Nine Dutch boats had at different times passed between Nova Zembla and the main coast of Russia. To be sure, they had been blocked by the ice beyond, but might not Hudson by some lucky chance follow that Polar Current through open water? The chances were a thousand to one against him. Who but a fool would take the chance? Nansen’s daring plan to utilize the ice-drift to lift his ship above the ice-crush—did not occur to Hudson. Except for that difference, the two explorers—the greatest of the early Arctic navigators and the greatest of the modern—planned very much the same course.
This time, the Muscovy Company commissioned Hudson to look out for ivory hunting as well as the short passage to Asia. Three men only of the old crew enlisted. Hudson might enjoy risking his life for glory. Most mortals prefer safety. Of the three who re-enlisted one was his son.
Keeping close to the cloud-capped, mountainous shores of Norway, the boat sighted Cape North on June 3, 1608. Clouds wreathed the mountains in belts and plumes of mist. Snow-fields of far summits shone gold in sudden bursts of sunshine through the cloud-wrack. Fjords like holes in the wall nestled at the foot of the mountains, the hamlets of the fisher folk like tiny match boxes against the mighty hills. To the restless tide rocked and heaved the fishing smacks—emblems of man’s spirit at endless wrestle with the elements. As Hudson’s ship climbed the waves, the fishermen stood up in their little boats to wave a God-speed to these adventurers bound for earth’s ends. Sails swelling to the wind, Hudson’s vessel rode the roll of green waters, then dipped behind a cataract of waves, and dropped over the edge of the known world.
Driftwood again on that Polar Current up at Seventy-five, driftwood and the endless sweep of moving ice, which compelled Hudson “to loose from one floe” and “bear room from another” and anchor on the lee of one berg to prevent ramming by another; “divers pieces driving past the ship,” says Hudson—just as it drove past Nansen’s Fram on the same course.
To men satiated of modern life, the North is still a wonder-world. There are the white silences primeval as the morn when God first created Time. There is “the sun sailing round in a fiery ring”—as one old Viking described it—instead of sinking below the horizon; nightless days in summer and dayless nights in winter. There is the desolation of earth’s places where man may never have dominion and Death must always veil herself unseen. Polar bears floundered over the ice hunting seals. Walrus roared from the rocks in herds till the surf shook—ivory for the Muscovy Company; and whales floated about the ship in schools that threatened to keel the craft over—more profit for the Muscovy traders.

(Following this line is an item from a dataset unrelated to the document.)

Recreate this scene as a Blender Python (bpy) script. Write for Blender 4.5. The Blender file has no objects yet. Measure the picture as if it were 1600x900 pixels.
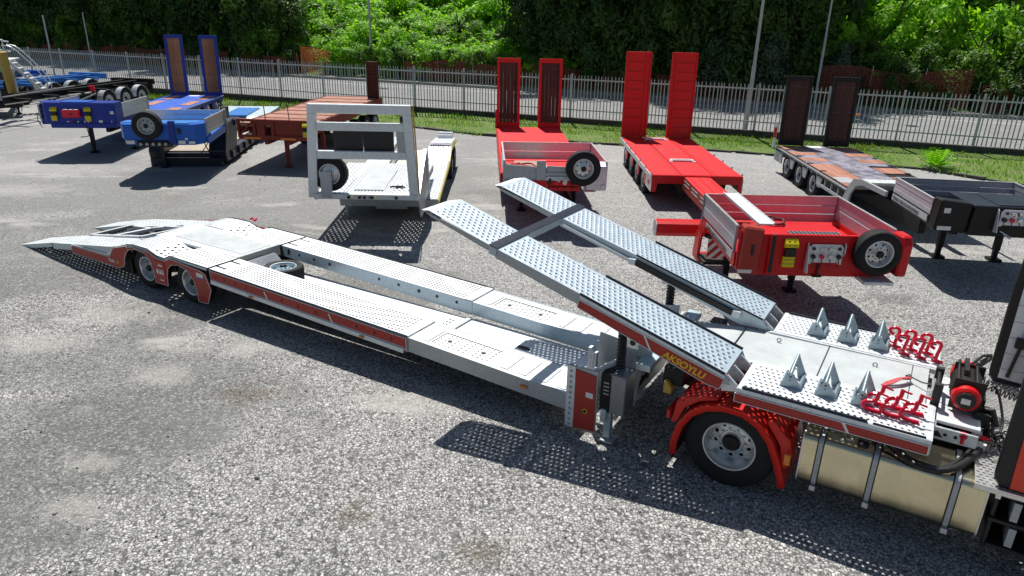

What wonder that Hudson’s ignorant sailors began to feel the marvel of the strange ice-world, and to see fabulous things in the light of the midnight sun? One morning a face was seen following the ship, staring up from the sea. There was no doubt of it. Two sailors saw it. Was it one of the monsters of Saga myth, that haunted this region? The watch called a comrade. Both witnessed the hideous apparition of a human face with black hair streaming behind on the waves. The body was like a woman’s and the seamen’s terror had conjured up the ill omen of a mermaid when wave-wash overturned its body, exhibiting the fins and tail of a porpoise—“skin very white”—mermaid without a doubt, portent of evil, though the hair may have been floating seaweed.
Sure enough, within a week, ice locked round the ship in a vise. The floes were no brashy ice-cakes that could be plowed through by a ship’s prow with a strong, stern wind. They were huge fields of ice, five, ten, twenty and thirty feet deep interspread with hummocks and hillocks that were miniature bergs in themselves. Across these rolling meadows of crystal, the wind blew with the nip of midwinter; but when the sun became partly hidden in fiery cloud-banks, the scene was a fairy land, sea and sky shading off in deepest tinges to all the tints of the rainbow. Where the ocean showed through ice depths, there was a blue reflection deep as indigo. Where the clear water was only a surface pool on top of submerged ice, the sky shone above with a light green delicate as apple bloom. Where the ice was a broken mass of an adjacent glacier sliding down to the sea through the eternal snows of some mountain gorge, a curious phenomenon could sometimes be observed. The edge of the ice was in layers—each layer representing one year’s snowfall congealed by the summer thaw, so that the observer could count back perhaps a century from the ice layers. Other men tread on snow that fell but yesterday. Hudson’s crew were treading on the snowfall of a hundred years as though this were God’s workshop in the making and a hundred years were but as a day.
Beyond the floating ice fields, the heights of Nova Zembla were sighted, awesome and lonely in the white night, gruesome to these men from memory of the fate that befell the Dutch crews here fifteen years previously. Rowing and punting through the ice-brash, two men went ashore to explore. They saw abundance of game for the Muscovy gentlemen; and at one place among driftwood came on the cold ashes of an old fire. It was like the first print of man’s footstep found by Robinson Crusoe. Startled by signs of human presence, they scanned the surrounding landscape. On the shore, a solitary cross had been erected of driftwood. Then the men recalled the fate of the Dutch crew, that had perished wandering over these islands in 1597. What fearful battles had the white silences witnessed between puny men explorers and the stony Goddess of Death? What had become of the last man, of the man who had erected the cross? Did his body lie somewhere along the shores of Nova Zembla, or had he manned his little craft like the Vikings of old and sailed out lashed to the spars to meet death in tempest? The horror of the North seemed to touch the men as with the hands of the dead whom she had slain.